21. The linear regulator system of claim 21, wherein a source/drain of the current limit switch element is coupled to the reference control terminal of the reference switch element.

22. The linear regulator system of claim 21, wherein the current limit switch element is turned ON with the specific ON resistance based on the current limit control signal during a current limit operation mode when the current through the pass element tries to exceed the predefined maximum allowable load current limit.

23. The linear regulator system of claim 23, wherein the current limit switch element is adapted to be turned OFF based on the current limit signal during a regular operation mode of the linear regulator core circuit when the current through the pass element is less than the predefined maximum allowable load current limit.
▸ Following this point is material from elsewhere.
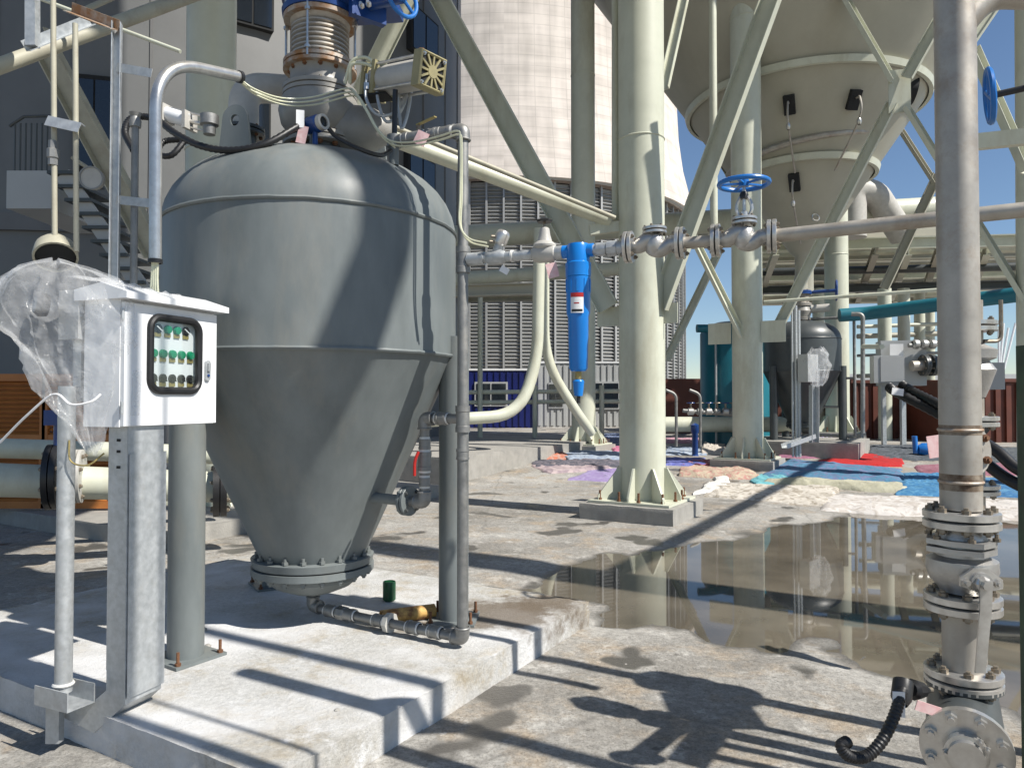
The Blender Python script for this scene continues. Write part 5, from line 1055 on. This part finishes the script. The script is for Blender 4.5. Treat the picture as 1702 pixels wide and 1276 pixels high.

24. The linear regulator system of claim 21, wherein the current limit circuit further comprises an input filter circuit coupled to the current limit switch element, the input filter circuit comprising a resistive element and a capacitive element coupled in series to one another, and wherein the resistive element within the input filter circuit and the current limit switch element together form a voltage divider arrangement, when the current limit switch element is turned ON in order to modulate the output reference voltage.

25. The linear regulator system of claim 24, wherein the voltage error amplifier circuit is adapted to regulate the output voltage to form the regulated output voltage, based on the reference voltage during the regular operation mode.

26. The linear regulator system of claim 21, further comprising a current limit amplifier circuit configured to generate the current limit control signal based on the current through the pass element and provide the current limit control signal to the current limit switch element.